После покушения на П.А. Столыпина, проведенного эсерами-максималистами 12 августа 1906 г. и повлекшего за собой многочисленные жертвы (27 человек погибло и 33 человека было ранено), в "Русской мысли" была помещена самая большая статья о терроризме за рассматриваемый период. Статья не имела подписи и выражала точку зрения редакции. Опасения у журналистов вызвало то, что террор вырвался из лона организованной партии "и осуществляется партизанами-дилетантами", которые убивают теперь и "невинных". Причем "такого же рода иррегулярные элементы действуют и с другой стороны", что создает "впечатление полного разложения и одичания общества" и указывает на то, что в стране абсолютно не ценится человеческая личность <1>.

--------------------------------

<1> Внутреннее обозрение // Русская мысль. 1906. N 9. С. 191.

Восприятие террористических актов у журналистов неоднозначно.
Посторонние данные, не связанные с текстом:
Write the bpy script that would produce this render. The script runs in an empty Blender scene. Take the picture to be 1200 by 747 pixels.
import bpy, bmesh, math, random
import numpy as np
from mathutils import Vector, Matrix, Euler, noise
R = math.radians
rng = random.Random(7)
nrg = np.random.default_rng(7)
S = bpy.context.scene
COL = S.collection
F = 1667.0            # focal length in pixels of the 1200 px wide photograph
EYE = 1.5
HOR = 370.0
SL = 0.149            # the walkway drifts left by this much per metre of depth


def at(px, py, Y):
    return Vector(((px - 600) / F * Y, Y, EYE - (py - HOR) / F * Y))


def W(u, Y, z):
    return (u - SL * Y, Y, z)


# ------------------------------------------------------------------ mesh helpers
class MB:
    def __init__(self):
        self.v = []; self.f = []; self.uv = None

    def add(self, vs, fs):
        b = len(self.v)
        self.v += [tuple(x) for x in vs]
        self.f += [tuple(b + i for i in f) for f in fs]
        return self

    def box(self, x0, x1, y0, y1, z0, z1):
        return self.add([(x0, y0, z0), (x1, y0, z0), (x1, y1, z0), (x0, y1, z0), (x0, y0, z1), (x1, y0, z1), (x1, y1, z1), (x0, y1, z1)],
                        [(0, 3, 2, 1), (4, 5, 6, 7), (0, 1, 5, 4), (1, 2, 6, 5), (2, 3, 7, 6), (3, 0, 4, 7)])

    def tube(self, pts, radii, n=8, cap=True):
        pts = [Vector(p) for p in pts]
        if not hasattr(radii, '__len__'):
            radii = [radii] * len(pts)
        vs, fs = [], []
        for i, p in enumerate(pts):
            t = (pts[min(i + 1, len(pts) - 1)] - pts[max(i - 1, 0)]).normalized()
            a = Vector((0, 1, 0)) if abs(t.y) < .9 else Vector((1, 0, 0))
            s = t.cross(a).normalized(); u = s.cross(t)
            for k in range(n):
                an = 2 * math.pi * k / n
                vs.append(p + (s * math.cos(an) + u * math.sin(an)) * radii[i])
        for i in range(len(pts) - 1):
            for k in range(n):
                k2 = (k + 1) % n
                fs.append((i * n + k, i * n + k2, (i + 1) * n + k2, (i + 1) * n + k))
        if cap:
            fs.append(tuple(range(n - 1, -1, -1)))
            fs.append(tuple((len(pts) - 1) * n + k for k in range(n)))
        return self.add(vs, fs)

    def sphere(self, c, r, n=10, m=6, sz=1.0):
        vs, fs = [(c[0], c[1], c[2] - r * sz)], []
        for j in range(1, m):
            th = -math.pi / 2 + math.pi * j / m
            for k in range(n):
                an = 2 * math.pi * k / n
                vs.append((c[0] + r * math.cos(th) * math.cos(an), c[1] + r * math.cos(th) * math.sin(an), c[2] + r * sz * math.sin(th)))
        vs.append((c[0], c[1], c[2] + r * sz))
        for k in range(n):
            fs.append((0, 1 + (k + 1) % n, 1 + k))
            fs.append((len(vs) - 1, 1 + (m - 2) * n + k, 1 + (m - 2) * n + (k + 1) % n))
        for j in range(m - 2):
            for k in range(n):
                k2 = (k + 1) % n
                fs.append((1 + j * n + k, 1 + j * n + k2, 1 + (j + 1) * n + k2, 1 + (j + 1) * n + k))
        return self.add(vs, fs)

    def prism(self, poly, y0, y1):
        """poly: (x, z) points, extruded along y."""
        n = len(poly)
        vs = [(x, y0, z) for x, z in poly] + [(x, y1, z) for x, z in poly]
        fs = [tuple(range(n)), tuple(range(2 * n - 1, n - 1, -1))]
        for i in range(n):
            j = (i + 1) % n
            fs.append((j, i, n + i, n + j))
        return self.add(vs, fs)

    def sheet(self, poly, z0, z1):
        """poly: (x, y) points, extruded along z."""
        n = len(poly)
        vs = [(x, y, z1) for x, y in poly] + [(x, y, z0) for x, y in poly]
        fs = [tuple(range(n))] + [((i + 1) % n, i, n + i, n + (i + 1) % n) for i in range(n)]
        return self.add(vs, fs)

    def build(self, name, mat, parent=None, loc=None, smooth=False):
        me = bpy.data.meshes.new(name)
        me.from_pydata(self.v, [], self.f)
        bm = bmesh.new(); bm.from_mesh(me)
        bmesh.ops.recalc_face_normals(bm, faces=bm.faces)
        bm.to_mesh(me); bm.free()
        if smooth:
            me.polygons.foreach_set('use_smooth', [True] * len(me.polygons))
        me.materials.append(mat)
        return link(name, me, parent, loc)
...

С одной стороны, они осуждают "всякие террористические акты". Но, с другой стороны, осознают их как акты правосудия над лицами, совершившими преступления против народа: "Как ни противны нашим убеждениям и чувствам всякие террористические акты, мы все же логически можем понять их, когда они имеют в виду устрашение какой-нибудь крупной личности, в которой, правильно или нет, как бы сосредоточивается то зло, против которого борется партия..." <1>.

--------------------------------

<1> Там же.

В этом смысле интересна интерпретация "Русской мыслью" рассказа Л. Андреева "Губернатор". Автор статьи отмечает, что революционеры, убившие губернатора, всего лишь исполняли приговор некоего Закона-мстителя, уже приговорившего губернатора к смерти. Причем губернатор, подавлявший выступления рабочих, с точки зрения журналиста, выглядит вовсе не злодеем, а человеком, верившим в свою правоту во время отдачи приказа о расстреле, но позже мучительно переживающим гибель рабочих <1>.